Nel corso dei colloqui traa il segretario di Stato e i leader israeliani che sono avvenuti in un bunker mentre su Tel Aviv suonavano le sirene d’allarme per altri razzi lanciati da Gaza, si è parlato anche dell’apertura del valico di Rafah tra la Striscia e l’Egitto dove centinaia di migliaia di sfollati sono in attesa di poter varcare il confine. A Gaza ci sono circa 600 palestinesi con la cittadinanza statunitense. La situazione a Rafah comunque non è chiara. Il ministro degli Esteri egiziano, Sameh Shoukry, ha detto che il governo israeliano deve ancora prendere una decisione. Elicotteri israeliani avrebbero bombardato alcune strutture lungo il confine e per tutta la giornata la frontiera è stata chiusa.

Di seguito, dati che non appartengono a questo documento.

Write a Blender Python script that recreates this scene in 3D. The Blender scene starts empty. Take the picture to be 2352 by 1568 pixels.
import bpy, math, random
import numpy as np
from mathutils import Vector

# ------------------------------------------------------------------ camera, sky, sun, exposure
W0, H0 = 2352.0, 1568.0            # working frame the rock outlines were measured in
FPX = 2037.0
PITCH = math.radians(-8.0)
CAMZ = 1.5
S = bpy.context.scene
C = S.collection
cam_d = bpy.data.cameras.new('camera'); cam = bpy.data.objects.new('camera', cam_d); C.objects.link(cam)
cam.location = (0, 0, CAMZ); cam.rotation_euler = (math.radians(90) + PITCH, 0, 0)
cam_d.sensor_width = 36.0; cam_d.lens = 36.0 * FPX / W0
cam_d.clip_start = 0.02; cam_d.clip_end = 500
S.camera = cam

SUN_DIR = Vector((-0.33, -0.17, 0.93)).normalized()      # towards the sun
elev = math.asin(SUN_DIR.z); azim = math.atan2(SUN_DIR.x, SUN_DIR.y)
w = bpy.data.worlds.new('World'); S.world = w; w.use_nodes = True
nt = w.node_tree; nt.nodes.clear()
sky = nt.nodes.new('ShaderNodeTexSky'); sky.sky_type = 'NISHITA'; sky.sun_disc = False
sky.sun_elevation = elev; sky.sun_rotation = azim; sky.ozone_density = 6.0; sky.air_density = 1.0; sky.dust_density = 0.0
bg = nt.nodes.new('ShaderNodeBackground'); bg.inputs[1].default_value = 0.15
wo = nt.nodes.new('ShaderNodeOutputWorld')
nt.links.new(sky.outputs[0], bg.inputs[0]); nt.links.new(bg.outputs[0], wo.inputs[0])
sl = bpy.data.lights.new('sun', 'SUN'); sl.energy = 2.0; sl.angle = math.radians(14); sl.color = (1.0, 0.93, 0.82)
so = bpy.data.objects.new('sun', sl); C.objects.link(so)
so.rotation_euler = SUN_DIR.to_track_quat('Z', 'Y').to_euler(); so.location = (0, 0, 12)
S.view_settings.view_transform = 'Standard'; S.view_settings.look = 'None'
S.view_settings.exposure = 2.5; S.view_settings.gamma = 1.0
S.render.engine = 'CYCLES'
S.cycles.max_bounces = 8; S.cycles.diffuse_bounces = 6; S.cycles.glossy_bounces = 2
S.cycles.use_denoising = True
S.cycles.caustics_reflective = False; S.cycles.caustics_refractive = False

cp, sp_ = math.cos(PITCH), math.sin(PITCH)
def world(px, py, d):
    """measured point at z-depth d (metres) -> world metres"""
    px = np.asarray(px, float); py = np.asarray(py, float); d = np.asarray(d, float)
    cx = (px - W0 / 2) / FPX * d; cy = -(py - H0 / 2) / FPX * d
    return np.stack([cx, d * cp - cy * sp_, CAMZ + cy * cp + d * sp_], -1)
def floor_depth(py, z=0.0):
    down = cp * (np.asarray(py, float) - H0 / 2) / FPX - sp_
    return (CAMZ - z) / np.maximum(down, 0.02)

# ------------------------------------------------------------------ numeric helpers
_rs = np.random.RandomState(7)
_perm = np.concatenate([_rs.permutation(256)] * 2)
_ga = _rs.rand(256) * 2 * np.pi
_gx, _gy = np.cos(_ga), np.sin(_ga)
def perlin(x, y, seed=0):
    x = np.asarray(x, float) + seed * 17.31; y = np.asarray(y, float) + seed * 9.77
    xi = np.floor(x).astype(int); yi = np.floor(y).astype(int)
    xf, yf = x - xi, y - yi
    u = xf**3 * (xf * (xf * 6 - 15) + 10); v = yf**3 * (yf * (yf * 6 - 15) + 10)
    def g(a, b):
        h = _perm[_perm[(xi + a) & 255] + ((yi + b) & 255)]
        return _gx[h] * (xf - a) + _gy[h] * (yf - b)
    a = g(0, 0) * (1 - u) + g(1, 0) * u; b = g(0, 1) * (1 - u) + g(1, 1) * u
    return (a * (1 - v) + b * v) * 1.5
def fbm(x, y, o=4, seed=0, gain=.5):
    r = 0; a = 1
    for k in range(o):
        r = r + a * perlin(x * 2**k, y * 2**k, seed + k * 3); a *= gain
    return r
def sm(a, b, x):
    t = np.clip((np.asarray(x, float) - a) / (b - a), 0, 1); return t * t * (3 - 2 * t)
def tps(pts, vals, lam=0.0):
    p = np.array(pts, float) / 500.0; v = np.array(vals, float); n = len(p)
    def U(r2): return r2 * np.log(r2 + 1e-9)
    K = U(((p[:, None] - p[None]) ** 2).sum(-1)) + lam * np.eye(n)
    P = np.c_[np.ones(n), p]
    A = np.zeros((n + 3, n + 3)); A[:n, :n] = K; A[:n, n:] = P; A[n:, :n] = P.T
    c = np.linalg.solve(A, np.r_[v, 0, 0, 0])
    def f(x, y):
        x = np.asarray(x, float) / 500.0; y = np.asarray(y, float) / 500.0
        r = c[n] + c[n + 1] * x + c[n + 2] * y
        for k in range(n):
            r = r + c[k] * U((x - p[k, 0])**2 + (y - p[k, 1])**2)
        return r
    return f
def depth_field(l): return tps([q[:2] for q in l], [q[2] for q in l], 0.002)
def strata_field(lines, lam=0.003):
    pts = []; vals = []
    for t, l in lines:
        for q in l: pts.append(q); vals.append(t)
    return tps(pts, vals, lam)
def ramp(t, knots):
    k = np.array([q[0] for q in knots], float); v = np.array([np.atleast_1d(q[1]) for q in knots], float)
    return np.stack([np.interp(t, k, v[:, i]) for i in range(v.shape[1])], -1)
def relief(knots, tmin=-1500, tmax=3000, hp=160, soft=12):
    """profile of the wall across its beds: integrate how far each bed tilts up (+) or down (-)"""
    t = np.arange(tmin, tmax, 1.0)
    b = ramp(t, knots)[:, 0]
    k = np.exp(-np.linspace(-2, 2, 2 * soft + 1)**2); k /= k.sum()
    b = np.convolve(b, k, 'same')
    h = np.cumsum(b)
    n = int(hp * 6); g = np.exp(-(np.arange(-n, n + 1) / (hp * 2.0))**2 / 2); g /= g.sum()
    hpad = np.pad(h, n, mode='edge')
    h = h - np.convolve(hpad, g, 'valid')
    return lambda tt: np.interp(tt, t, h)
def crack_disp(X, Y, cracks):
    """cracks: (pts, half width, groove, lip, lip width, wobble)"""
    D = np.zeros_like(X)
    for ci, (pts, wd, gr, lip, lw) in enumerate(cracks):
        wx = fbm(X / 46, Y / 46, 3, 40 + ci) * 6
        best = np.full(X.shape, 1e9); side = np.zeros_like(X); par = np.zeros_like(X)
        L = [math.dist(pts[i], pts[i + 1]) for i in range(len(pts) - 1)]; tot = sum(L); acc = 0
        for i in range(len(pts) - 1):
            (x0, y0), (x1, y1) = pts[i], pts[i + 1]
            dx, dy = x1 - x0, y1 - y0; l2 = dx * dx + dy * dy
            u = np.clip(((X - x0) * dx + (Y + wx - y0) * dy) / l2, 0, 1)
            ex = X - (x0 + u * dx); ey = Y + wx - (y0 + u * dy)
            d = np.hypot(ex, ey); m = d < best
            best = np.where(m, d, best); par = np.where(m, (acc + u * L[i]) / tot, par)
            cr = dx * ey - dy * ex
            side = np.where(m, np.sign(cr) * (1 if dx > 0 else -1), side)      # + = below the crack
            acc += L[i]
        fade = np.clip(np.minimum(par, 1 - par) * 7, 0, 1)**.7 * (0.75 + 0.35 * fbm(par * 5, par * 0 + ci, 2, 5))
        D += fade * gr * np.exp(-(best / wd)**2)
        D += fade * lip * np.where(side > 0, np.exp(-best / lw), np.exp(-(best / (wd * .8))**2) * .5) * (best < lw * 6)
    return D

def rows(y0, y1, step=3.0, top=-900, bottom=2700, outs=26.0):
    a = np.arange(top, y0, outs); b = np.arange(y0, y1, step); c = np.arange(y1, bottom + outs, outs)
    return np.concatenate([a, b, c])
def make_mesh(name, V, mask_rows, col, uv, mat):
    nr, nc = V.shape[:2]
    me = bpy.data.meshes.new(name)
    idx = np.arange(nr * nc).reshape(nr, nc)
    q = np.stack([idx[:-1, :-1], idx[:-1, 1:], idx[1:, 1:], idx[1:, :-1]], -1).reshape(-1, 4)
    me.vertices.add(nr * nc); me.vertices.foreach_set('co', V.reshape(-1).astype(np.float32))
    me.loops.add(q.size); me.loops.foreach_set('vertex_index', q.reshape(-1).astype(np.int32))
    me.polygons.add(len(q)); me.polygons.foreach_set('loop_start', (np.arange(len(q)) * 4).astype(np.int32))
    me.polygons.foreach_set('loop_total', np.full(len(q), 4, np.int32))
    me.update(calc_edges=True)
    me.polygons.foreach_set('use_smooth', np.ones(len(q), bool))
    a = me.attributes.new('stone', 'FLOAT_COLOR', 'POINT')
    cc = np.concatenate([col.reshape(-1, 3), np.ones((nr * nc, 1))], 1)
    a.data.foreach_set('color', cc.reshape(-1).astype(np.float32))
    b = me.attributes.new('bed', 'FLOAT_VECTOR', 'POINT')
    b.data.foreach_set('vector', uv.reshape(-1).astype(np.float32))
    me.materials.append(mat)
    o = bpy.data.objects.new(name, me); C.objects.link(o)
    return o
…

“Speriamo che più tardi possa essere aperto per alcune ore, ma ancora una volta, dobbiamo solo aspettare e vedere come va”, ha detto John Kirby. Secondo l’Organizzazione Mondiale della Sanità la situazione a Rafah è disastrosa, al limite del collasso.

Resta alta la tensione anche al confine Nord, tra Israele e Libano, dopo le cannonate tra l’esercito israeliano e la milizia sciita libanese Hezbollah.
Oggi l’esercito di Tel Aviv ha ordinato l’evacuazione degli abitanti di 28 villaggi e dei kibbutz nel raggio di 2 miglia dal confine con il Libano, mentre Hezbollah avrebbe iniziato a distruggere le telecamere di sorveglianza posizionate dai militari israeliani lungo la frontiera, probabilmente per impedire il monitoraggio dei movimenti sul lato libanese.
Per tutta la giornata si sono susseguiti lanci di razzi, missili e cannonate da una parte all’altra della frontiera. I combattenti di Hezbollah hanno lanciato diversi attacchi (venti secondo la milizia, nove secondo Tel Aviv, di cui cinque intecettati) contro le postazioni dell’esercito israeliano al confine, uccidendo un soldato e ferendone altri quattro.
Un razzo ha colpito, tra l’altro, probabilmente per un errore, il quartiere generale del contingente Unifil (Forza di interposizione in Libano delle Nazioni unite) che fa da “cuscinetto” tra i due Paesi. Le forze di difesa israeliane hanno risposto con l’artiglieria dichiarando di aver preso di mira le posizioni da cui erano stati lanciati una decina di razzi.
Hezbollah ha affermato che l’incremento degli attacchi è un avvertimento e non significa che abbia deciso di unirsi alla guerra tra Israele e Hamas. Anche Tel Aviv ha scongiurato l’apertura di un nuovo fronte al nord: “Non vogliamo un’escalation della situazione – ha detto il ministro della Difesa israeliano Yoav Gallant -, ma se Hezbollah sceglie la via della guerra, pagherà un pesante prezzo”.